■ Work to be completed ■
Quote only the lines from the top of the listing below down to and including the line with "S.camera = cam".

--- start ---

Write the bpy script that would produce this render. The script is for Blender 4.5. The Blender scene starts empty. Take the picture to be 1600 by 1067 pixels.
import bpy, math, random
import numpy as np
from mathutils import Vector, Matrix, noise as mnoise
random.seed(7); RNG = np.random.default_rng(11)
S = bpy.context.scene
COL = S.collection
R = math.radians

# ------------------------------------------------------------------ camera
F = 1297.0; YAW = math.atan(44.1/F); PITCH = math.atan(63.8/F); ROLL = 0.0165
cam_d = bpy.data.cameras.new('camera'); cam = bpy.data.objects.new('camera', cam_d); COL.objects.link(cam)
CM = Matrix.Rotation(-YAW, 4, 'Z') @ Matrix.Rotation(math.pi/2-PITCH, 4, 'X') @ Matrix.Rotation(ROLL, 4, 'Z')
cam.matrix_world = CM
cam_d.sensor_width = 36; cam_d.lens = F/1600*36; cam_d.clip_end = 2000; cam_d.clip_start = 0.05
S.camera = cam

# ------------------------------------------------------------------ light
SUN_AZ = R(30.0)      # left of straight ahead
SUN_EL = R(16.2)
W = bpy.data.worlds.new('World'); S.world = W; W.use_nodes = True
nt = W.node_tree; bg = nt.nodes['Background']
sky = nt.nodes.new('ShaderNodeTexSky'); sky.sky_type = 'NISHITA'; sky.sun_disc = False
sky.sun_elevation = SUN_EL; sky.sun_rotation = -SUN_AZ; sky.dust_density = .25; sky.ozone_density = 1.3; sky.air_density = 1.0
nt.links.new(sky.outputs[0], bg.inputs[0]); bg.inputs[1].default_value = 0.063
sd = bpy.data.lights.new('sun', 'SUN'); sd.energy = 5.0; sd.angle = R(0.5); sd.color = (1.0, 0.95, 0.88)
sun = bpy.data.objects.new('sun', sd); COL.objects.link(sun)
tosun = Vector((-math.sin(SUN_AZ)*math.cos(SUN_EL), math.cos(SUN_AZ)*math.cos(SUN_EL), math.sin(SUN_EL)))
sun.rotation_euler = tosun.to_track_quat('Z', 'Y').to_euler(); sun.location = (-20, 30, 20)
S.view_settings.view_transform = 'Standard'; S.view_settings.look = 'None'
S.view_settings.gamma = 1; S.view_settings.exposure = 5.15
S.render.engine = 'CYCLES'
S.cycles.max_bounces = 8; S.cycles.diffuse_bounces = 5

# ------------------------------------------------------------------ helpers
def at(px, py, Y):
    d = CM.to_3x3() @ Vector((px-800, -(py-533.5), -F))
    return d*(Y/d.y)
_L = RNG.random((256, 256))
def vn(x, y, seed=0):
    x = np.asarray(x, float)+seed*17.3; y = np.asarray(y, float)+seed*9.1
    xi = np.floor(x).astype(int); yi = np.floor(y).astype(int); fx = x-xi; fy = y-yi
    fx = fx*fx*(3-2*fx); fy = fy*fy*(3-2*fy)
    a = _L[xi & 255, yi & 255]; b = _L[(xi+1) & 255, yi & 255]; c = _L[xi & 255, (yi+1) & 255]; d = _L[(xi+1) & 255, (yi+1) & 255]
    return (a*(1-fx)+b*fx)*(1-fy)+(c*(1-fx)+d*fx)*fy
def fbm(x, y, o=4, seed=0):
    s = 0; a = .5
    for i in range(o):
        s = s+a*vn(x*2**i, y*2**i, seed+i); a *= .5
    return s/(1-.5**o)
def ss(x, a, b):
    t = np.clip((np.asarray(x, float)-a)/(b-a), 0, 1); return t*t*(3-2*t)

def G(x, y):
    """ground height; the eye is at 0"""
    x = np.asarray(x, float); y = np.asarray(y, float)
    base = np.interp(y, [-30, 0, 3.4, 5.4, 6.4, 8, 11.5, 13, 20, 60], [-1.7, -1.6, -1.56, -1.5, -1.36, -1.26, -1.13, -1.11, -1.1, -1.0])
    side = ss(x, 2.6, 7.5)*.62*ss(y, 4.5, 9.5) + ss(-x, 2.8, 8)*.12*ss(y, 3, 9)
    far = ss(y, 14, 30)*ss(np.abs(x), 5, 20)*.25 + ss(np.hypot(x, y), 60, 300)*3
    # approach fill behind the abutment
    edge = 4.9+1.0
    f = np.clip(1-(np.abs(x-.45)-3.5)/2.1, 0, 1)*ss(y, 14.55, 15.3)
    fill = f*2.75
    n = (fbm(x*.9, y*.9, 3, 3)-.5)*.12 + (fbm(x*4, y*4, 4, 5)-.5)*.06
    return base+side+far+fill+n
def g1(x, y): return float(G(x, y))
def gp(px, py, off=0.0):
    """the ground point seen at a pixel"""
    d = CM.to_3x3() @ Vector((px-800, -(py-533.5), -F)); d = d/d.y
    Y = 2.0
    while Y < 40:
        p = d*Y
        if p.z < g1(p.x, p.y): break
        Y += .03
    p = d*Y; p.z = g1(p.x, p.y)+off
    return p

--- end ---

■ Finished answer ■
Write the bpy script that would produce this render. The script is for Blender 4.5. The Blender scene starts empty. Take the picture to be 1600 by 1067 pixels.
import bpy, math, random
import numpy as np
from mathutils import Vector, Matrix, noise as mnoise
random.seed(7); RNG = np.random.default_rng(11)
S = bpy.context.scene
COL = S.collection
R = math.radians

# ------------------------------------------------------------------ camera
F = 1297.0; YAW = math.atan(44.1/F); PITCH = math.atan(63.8/F); ROLL = 0.0165
cam_d = bpy.data.cameras.new('camera'); cam = bpy.data.objects.new('camera', cam_d); COL.objects.link(cam)
CM = Matrix.Rotation(-YAW, 4, 'Z') @ Matrix.Rotation(math.pi/2-PITCH, 4, 'X') @ Matrix.Rotation(ROLL, 4, 'Z')
cam.matrix_world = CM
cam_d.sensor_width = 36; cam_d.lens = F/1600*36; cam_d.clip_end = 2000; cam_d.clip_start = 0.05
S.camera = cam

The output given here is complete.